Dataset section >>
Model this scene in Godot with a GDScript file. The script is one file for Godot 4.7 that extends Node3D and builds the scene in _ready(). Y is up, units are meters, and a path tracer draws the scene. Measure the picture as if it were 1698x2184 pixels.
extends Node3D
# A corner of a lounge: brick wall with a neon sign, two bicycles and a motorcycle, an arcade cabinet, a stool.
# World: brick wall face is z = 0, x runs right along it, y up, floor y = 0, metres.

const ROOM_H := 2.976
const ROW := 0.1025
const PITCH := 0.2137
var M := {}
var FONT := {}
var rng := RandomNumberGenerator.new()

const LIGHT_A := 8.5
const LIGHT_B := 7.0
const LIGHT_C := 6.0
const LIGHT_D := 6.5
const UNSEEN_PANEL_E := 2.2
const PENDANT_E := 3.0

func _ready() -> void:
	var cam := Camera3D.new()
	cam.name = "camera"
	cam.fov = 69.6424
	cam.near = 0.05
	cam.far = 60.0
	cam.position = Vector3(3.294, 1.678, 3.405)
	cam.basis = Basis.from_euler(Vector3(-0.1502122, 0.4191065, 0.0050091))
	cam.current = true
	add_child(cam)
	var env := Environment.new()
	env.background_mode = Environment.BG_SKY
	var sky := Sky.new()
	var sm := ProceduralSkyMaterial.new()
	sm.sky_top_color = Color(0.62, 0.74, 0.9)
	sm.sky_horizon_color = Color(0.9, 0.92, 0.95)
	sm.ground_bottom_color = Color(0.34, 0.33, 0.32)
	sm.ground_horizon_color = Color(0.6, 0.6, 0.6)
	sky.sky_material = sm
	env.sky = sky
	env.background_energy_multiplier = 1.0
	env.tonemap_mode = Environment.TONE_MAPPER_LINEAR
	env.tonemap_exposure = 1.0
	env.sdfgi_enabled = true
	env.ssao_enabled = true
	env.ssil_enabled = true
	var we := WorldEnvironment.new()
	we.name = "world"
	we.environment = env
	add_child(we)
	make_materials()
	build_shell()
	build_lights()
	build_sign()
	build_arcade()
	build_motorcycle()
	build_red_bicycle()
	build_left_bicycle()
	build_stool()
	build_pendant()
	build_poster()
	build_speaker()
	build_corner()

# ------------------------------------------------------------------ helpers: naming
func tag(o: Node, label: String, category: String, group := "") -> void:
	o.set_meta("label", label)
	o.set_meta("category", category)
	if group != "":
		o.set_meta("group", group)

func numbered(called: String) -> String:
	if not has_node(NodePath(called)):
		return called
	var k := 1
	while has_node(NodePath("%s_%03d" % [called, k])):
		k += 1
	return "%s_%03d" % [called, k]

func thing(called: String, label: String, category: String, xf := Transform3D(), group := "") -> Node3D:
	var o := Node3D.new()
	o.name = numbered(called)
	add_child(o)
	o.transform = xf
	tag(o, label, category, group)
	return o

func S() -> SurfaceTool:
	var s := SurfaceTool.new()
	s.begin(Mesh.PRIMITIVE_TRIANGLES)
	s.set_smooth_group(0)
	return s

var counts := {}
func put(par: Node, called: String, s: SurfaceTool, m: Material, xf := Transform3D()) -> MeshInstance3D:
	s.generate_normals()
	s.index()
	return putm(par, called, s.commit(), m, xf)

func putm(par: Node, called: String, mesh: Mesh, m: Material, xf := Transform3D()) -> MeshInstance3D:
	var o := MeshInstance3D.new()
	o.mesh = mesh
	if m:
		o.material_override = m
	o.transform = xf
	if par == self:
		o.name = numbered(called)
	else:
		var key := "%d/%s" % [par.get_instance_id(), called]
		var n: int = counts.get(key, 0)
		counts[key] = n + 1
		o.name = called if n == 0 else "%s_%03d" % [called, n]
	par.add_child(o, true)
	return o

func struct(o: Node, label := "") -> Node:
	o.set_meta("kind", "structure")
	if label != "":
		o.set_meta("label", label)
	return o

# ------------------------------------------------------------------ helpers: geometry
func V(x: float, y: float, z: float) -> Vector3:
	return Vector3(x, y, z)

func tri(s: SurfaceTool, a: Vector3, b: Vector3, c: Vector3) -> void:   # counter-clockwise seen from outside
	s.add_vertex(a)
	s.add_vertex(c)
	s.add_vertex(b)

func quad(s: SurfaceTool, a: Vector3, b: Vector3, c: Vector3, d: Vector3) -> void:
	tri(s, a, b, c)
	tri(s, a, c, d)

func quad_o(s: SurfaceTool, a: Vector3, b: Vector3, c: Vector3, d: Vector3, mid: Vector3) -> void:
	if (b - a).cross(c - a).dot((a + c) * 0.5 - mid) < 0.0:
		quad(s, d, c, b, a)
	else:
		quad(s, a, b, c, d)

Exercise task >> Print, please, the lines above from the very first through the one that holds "var rng := RandomNumberGenerator.new()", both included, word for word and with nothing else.

Answer for the task >>
Model this scene in Godot with a GDScript file. The script is one file for Godot 4.7 that extends Node3D and builds the scene in _ready(). Y is up, units are meters, and a path tracer draws the scene. Measure the picture as if it were 1698x2184 pixels.
extends Node3D
# A corner of a lounge: brick wall with a neon sign, two bicycles and a motorcycle, an arcade cabinet, a stool.
# World: brick wall face is z = 0, x runs right along it, y up, floor y = 0, metres.

const ROOM_H := 2.976
const ROW := 0.1025
const PITCH := 0.2137
var M := {}
var FONT := {}
var rng := RandomNumberGenerator.new()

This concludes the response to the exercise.